Vatandaşın Elinde Cep Telefonu Gibi Çok Silah Var

Çağdaşlaşma yolunda teknolojinin imkânlarından fazlasıyla yararlanıyor olsak da sosyal yaşamımızdaki ilkel ve vahşi görüntülerden asla uzaklaşamıyoruz.

Yazılı ve görsel medyada ki şiddet ve cinayet haberlerini izlerken dehşete düşüp, geleceğimiz için endişe duymaktayız.

Yapanın yanına kar kaldığı görüntüler hepimizi korku ve endişeye sürüklemektedir.

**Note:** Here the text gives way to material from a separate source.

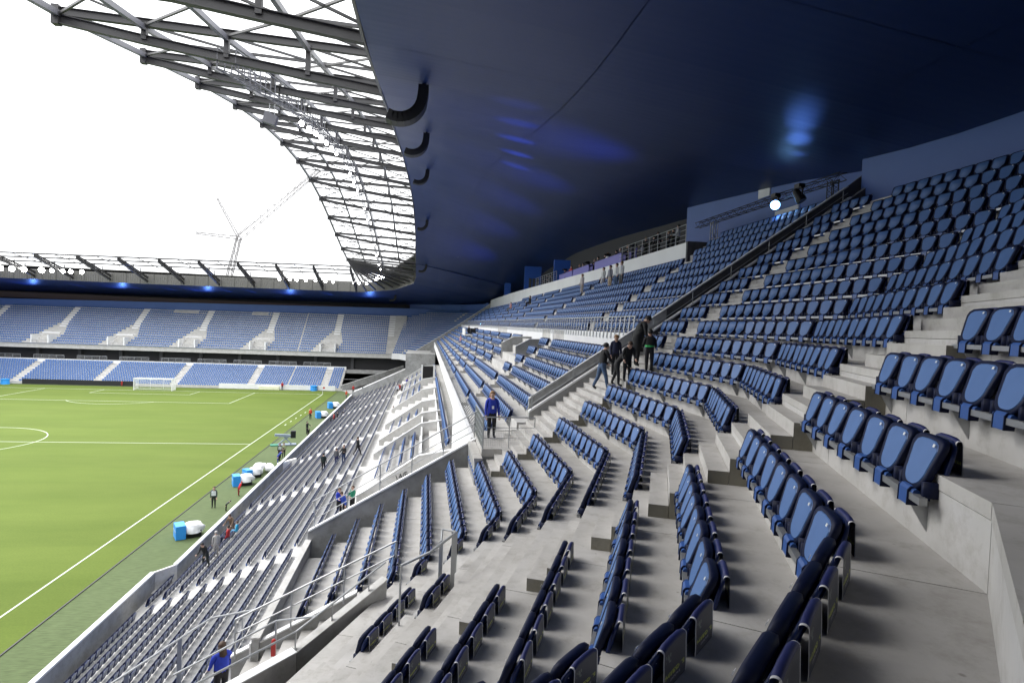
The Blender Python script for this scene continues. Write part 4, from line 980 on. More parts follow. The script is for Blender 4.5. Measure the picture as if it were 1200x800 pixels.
# ================================================================== SEATS
# local frame: x along the row, +y away from the pitch, z=0 at the top front edge of the folded pan
def outline(wt, wb, h, n=6, rb=.15, rtp=.03):
    """U shaped outline, square shoulders at the top, round at the bottom (x, z)"""
    pts = [(-wt/2+.075, 0), (0, .004), (wt/2-.075, 0), (wt/2-.022, -.018), (wt/2, -.058)]
    for i in range(n+1):
        a = pi/2*i/n; pts.append((wb/2-rb+rb*cos(a), -h+rb-rb*sin(a)))
    for i in range(n+1):
        a = pi/2*(1-i/n); pts.append((-(wb/2-rb+rb*cos(a)), -h+rb-rb*sin(a)))
    pts += [(-wt/2, -.058), (-wt/2+.022, -.018)]
    return pts
def ring_solid(mm, rings, mats, cap0=0, cap1=0):
    n = len(rings[0]); b = []
    for r_ in rings: b.append(len(mm.v)); mm.v += [tuple(p) for p in r_]
    for k in range(len(rings)-1):
        for i in range(n):
            j = (i+1) % n; mm.f.append((b[k]+i, b[k]+j, b[k+1]+j, b[k+1]+i)); mm.m.append(mats[k])
    if cap0 is not None: mm.f.append(tuple(b[0]+i for i in range(n-1, -1, -1))); mm.m.append(cap0)
    if cap1 is not None: mm.f.append(tuple(b[-1]+i for i in range(n))); mm.m.append(cap1)
TILT = .32
def pan_mesh():
    mm = MB()
    def rg(wt, wb, h, y, zo, rb):
        return [(x, y+(-z-h*0)*(-TILT)*0 + (z*TILT), z+zo) for x, z in outline(wt, wb, h, 6, rb)]
    # back (towards the backrest) -> front: dark shell, rim, recess, light panel
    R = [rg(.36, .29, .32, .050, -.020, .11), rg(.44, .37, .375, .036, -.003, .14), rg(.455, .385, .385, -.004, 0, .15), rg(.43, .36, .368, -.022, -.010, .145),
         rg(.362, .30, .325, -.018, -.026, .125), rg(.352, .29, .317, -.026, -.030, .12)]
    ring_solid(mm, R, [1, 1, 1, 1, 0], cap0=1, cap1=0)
    # number tag in the upper corner
    mm.extr([(.132, -.0310-.038*TILT, -.040), (.160, -.0310-.038*TILT, -.040), (.160, -.0310-.062*TILT, -.060), (.132, -.0310-.062*TILT, -.060)], (0, -.003, 0), 2)
    # dark hinge cheeks
    for s in (-1, 1): mm.box(s*.19-.02, s*.19+.02, -.12, .02, -.41, -.30, 1)
    me = mm.mesh('seat_pan', [M['pan'], M['rim'], M['tag']], True)
    me.polygons.foreach_set('use_smooth', [len(p.vertices) == 4 and p.material_index == 1 for p in me.polygons]); me.update()
    return me
def back_mesh():
    mm = MB(); R = []
    def o(w_, h, y, zt):
        pts = []
        n = 7
        for i in range(n+1):
            a = pi*i/n; pts.append((cos(a)*w_/2, sin(a)*.13+zt-.13))
        pts += [(-w_/2*.97, -.25), (-w_/2*.62, -.43), (w_/2*.62, -.43), (w_/2*.97, -.25)]
        return [(x, y+.24*(z+.45)-.065-.03*(abs(x)/.22)**2, z) for x, z in pts]
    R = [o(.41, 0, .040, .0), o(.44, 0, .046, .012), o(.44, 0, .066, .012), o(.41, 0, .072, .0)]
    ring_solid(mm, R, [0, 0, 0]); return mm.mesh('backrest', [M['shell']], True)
def cover_mesh():
    mm = MB(); W2 = .165; sl = .10
    zt = .030; ys = lambda z: .24*(z+.45)-.065; yc_ = ys(.0)+.056
    prof = [(yc_-.021, -.085), (yc_-.021, -.02)]
    yc = ys(.0)+.056; rr = .021
    for k in range(9):
        a = pi-pi*k/8; prof.append((yc+rr*cos(a), -.002+rr*.85*sin(a)))
    yb = yc+rr
    prof += [(yb+.001, -.07), (yb+.004, -.14), (yb+.006, -.20), (yb+.004, -.255)]
    xs = [-W2, -W2+.013, -.10, 0, .10, W2-.013, W2]
    drop = lambda x, z: z-.30*max(0, abs(x)-.09) if z > -.03 else z
    for k in range(len(prof)-1):
        (y0, z0), (y1, z1) = prof[k], prof[k+1]
        mtr = 1 if 1 < k < 10 else 0
        for j in range(len(xs)-1):
            xa, xb = xs[j], xs[j+1]; mt_ = 2 if j in (0, len(xs)-2) else mtr
            mm.poly([(xa, y0, drop(xa, z0)), (xb, y0, drop(xb, z0)), (xb, y1, drop(xb, z1)), (xa, y1, drop(xa, z1))], mt_)
    mm.poly([(-W2, yb+.004, -.255), (W2, yb+.004, -.255), (W2, yb+.004, -.268), (-W2, yb+.004, -.268)], 2)
    me = mm.mesh('back_cover', [M['cover'], M['fold'], M['trim']], True)
    bm = bmesh.new(); bm.from_mesh(me); bmesh.ops.remove_doubles(bm, verts=bm.verts, dist=.0005); bm.to_mesh(me); bm.free()
    return me
def brk_mesh():
    mm = MB()
    pr = [(-.105, -.355), (-.150, -.362), (-.166, -.385), (-.170, -.492), (-.10, -.492), (-.085, -.37)]
    mm.extr([(-.072, y, z) for y, z in pr], (.144, 0, 0), 0)
    for x in (-.084, .073): mm.extr([(x, y*1.03, z-.003) for y, z in pr], (.011, 0, 0), 1)
    for s in (-1, 1): mm.tube((s*.085, -.130, -.395), (s*.125, -.130, -.395), .024, 8, 0)
    mm.box(-.19, .19, -.100, -.07, -.43, -.35, 1)
    return mm.mesh('mounting_bracket', [M['brk'], M['rim']], False)
ME_PAN, ME_BACK, ME_COV, ME_BRK = pan_mesh(), back_mesh(), cover_mesh(), brk_mesh()
for me in (ME_COV,):
    pass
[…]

Hapishanelerin tıka basa dolu olmasına rağmen hala yeni cezaevlerinin yapılması, asayiş ve güvenlik konusunda sıkıntılarımızın olduğunu duyuruyor.

Haberlere düşen görüntüler insan hayatının ne kadar ucuz olduğunu, vicdan ve merhamet gibi değerlerin nasıl kaybolduğunu gösteriyor.

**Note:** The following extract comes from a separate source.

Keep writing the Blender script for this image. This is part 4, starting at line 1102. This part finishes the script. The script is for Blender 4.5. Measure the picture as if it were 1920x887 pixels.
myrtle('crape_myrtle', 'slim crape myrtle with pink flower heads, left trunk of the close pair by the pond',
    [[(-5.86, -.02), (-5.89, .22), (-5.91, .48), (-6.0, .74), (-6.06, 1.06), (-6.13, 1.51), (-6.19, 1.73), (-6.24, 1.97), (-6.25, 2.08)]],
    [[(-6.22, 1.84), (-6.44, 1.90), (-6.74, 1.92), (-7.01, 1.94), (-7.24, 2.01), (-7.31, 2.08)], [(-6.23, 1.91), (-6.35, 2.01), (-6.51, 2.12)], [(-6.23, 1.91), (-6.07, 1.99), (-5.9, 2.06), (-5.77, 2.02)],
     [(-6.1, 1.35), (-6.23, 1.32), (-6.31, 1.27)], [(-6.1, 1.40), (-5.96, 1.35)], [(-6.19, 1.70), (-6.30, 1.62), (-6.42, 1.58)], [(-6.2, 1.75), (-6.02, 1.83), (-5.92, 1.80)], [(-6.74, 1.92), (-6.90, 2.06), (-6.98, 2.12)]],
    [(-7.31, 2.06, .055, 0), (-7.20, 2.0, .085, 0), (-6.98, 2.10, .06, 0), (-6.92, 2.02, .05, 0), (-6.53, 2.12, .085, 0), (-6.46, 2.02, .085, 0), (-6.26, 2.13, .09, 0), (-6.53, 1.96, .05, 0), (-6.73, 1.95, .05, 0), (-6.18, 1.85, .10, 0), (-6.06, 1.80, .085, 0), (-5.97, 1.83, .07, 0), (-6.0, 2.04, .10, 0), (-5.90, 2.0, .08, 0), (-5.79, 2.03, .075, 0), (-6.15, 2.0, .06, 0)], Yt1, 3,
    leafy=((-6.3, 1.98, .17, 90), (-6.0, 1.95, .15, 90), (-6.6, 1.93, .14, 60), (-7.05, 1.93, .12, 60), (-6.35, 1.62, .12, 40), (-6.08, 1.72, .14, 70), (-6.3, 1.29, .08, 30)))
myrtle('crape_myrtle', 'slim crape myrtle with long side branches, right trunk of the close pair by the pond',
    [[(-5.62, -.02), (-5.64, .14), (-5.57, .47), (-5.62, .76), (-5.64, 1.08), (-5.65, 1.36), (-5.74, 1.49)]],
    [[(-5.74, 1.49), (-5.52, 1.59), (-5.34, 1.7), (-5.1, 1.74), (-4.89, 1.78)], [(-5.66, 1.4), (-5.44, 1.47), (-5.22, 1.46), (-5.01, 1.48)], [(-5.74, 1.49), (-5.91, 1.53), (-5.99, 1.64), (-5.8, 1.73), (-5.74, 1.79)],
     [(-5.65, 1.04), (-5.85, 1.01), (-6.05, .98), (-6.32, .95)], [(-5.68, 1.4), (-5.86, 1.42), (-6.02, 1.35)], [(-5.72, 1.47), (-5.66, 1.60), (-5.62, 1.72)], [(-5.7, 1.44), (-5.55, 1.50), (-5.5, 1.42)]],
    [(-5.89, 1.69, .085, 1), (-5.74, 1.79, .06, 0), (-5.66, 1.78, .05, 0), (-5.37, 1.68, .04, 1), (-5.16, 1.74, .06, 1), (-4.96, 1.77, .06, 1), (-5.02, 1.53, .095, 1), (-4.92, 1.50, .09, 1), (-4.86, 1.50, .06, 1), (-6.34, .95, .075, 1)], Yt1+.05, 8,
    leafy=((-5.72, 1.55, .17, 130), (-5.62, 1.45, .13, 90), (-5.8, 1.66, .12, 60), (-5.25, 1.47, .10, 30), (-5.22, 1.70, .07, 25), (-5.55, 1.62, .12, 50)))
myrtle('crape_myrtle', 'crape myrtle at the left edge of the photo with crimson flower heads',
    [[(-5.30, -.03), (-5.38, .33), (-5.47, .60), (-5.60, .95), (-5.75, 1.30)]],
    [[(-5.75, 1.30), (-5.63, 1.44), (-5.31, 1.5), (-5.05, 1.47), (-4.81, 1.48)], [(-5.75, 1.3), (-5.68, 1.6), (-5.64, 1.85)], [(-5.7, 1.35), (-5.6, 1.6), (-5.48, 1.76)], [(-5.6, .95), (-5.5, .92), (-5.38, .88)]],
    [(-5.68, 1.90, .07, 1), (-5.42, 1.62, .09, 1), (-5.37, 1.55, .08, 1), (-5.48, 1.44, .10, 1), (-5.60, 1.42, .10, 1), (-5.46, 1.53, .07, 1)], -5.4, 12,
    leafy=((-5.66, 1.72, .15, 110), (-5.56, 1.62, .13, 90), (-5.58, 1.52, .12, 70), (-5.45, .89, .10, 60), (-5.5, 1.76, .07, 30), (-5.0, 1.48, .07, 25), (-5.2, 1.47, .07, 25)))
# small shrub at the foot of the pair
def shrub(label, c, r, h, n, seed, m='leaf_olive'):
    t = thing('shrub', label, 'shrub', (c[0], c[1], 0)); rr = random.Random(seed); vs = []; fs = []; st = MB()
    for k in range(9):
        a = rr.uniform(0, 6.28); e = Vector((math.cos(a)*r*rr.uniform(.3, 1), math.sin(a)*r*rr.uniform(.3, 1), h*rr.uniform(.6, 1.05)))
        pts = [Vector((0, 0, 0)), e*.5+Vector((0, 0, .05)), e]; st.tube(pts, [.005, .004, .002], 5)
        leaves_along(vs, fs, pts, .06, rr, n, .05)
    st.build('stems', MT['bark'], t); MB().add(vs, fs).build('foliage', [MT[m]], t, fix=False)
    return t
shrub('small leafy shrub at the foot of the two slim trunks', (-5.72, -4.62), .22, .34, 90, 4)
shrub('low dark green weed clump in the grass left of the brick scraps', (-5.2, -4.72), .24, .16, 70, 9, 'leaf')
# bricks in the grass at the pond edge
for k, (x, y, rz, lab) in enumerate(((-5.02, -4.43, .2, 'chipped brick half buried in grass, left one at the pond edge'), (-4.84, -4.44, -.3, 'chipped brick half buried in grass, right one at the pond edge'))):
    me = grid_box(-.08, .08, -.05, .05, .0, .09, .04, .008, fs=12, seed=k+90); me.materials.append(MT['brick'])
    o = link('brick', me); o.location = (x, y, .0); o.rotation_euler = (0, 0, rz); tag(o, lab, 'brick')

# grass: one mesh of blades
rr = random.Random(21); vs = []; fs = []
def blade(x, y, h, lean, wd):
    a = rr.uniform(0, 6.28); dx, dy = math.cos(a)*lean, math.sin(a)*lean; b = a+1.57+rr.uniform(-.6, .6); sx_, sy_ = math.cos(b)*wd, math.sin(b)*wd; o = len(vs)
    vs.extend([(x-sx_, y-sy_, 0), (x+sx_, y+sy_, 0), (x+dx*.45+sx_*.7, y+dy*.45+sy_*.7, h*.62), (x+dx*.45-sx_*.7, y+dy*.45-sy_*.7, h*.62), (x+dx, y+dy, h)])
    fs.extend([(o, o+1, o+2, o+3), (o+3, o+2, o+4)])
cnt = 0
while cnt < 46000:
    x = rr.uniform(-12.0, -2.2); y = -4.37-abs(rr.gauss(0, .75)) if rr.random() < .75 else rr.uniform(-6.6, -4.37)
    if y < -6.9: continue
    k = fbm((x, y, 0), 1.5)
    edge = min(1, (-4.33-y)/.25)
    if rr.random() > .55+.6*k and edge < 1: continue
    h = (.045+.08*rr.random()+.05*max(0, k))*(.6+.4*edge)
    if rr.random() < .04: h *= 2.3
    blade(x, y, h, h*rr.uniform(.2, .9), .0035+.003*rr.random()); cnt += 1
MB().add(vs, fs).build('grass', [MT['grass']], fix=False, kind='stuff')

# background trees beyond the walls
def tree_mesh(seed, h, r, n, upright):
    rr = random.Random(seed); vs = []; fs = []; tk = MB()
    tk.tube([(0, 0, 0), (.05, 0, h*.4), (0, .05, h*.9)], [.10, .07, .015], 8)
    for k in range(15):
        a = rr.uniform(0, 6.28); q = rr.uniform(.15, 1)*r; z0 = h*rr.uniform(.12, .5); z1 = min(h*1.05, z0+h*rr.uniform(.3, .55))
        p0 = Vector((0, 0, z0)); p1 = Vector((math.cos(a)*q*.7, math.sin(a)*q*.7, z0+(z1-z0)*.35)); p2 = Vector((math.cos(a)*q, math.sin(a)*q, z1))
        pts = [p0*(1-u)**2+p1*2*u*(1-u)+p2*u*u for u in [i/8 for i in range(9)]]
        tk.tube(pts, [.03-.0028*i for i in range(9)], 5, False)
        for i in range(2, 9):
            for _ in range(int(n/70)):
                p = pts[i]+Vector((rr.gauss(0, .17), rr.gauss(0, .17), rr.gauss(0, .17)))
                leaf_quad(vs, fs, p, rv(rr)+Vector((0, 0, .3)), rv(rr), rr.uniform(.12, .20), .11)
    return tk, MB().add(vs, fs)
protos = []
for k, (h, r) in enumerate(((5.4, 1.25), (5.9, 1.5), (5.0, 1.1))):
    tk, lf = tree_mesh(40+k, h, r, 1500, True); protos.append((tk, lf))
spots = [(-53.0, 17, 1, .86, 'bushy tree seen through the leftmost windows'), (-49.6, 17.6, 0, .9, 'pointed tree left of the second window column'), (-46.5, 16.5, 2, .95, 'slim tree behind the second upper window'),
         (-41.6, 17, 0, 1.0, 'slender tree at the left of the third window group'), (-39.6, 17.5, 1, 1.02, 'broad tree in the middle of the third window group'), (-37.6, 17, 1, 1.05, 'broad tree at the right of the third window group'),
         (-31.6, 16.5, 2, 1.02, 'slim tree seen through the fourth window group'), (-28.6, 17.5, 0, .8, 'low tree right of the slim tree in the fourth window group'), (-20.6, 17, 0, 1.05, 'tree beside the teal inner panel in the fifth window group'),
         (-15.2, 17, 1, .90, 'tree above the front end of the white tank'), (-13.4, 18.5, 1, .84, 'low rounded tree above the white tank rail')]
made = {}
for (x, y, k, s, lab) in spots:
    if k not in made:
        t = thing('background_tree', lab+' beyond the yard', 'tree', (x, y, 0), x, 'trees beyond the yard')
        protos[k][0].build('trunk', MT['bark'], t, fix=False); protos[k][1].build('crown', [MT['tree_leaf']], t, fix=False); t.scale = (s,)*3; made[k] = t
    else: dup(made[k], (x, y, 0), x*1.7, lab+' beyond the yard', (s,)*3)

Kadın cinayetleri konusunda nerdeyse Guinness Rekorlar Kitabı’na girmek üzereyiz. Kutlamalarda atılan mermilerden dolayı insanların öldüğü sayılı ülkeler arasındayız. Trafikte “korna çaldın” veya “yan baktın” gibi basit sebepler yüzünden cana kıyılan nadir toplumlardanız. Belki de hastanelerin basıldığı doktorun ve sağlık personelinin dayak yediği tek ülkeyiz. Silaha ulaşmanın ekmek almak kadar kolay olduğu bir piyasaya sahibiz. Cinayet, gasp, hırsızlık, yaralama, kavga, ırza geçme, dolandırıcılık gibi suçlar artık vaka-ı adiye olaylar olarak geçiyor.

Öfke ve şiddet patlamasının yaşandığı bir süreçten geçiyoruz.

Yakalanan şiddet olayları faillerinin kabarık suç dosyaları ise toplum içinde patlamayan hazır bombaların dolaştığını hatırlatıyor.

Haber kanallarında izlediğimiz ve insanı dehşete düşüren haberleri, sorumluluk mevkiinde olanların izleyip izlemediklerini bilmiyoruz.

Tanık olduğumuz ve medyadan takip ettiğimiz şiddet olaylarının neticesinde suça karışanlarla ilgili “adli kontrol şartıyla serbest bırakıldılar” haberleri ise anlam veremediğimiz garip bir durumdur.

Çocukların dahi elinde pompalı tüfeklerle dolaştığı, uzun menzili tüfeklerin düğünlerde boy gösterdiği, hapishaneden yeni çıkan birinin birkaç saat sonra kolayca silah bulup cinayet işlediği “Vahşi Batı” filmlerini aratmayan görüntüler, Cumhuriyetinin 100. yılını kutlamaya hazırlanan ülkemize hiç yakışmıyor.

Cezaevine girip çıkmanın, bir statü kazanma düşüncesine dönüştüğü gerçeğini ibretle izliyoruz.

“Arlı arından korkar, arsız sanır benden korkar” sözünün gerçekleştiği günleri yaşıyoruz.

Namuslu vatandaşın en fazla mağdur olduğu bu ortam, toplumu ayakta tutan manevi değerlerinde nasıl erozyona uğradığını göstermesi açısından önemlidir.

Adaletin tecelli ettiği, asayişin sağlandığı, suçlunun hak ettiği cezayı gördüğü, elinden ve dilinden emin olunan insanların yaşadığı bir ülke hayal etmemiz biraz uzak görülse de böyle bir ülkede yaşamanın özlemini hep duyacağımızı söylemek isteriz.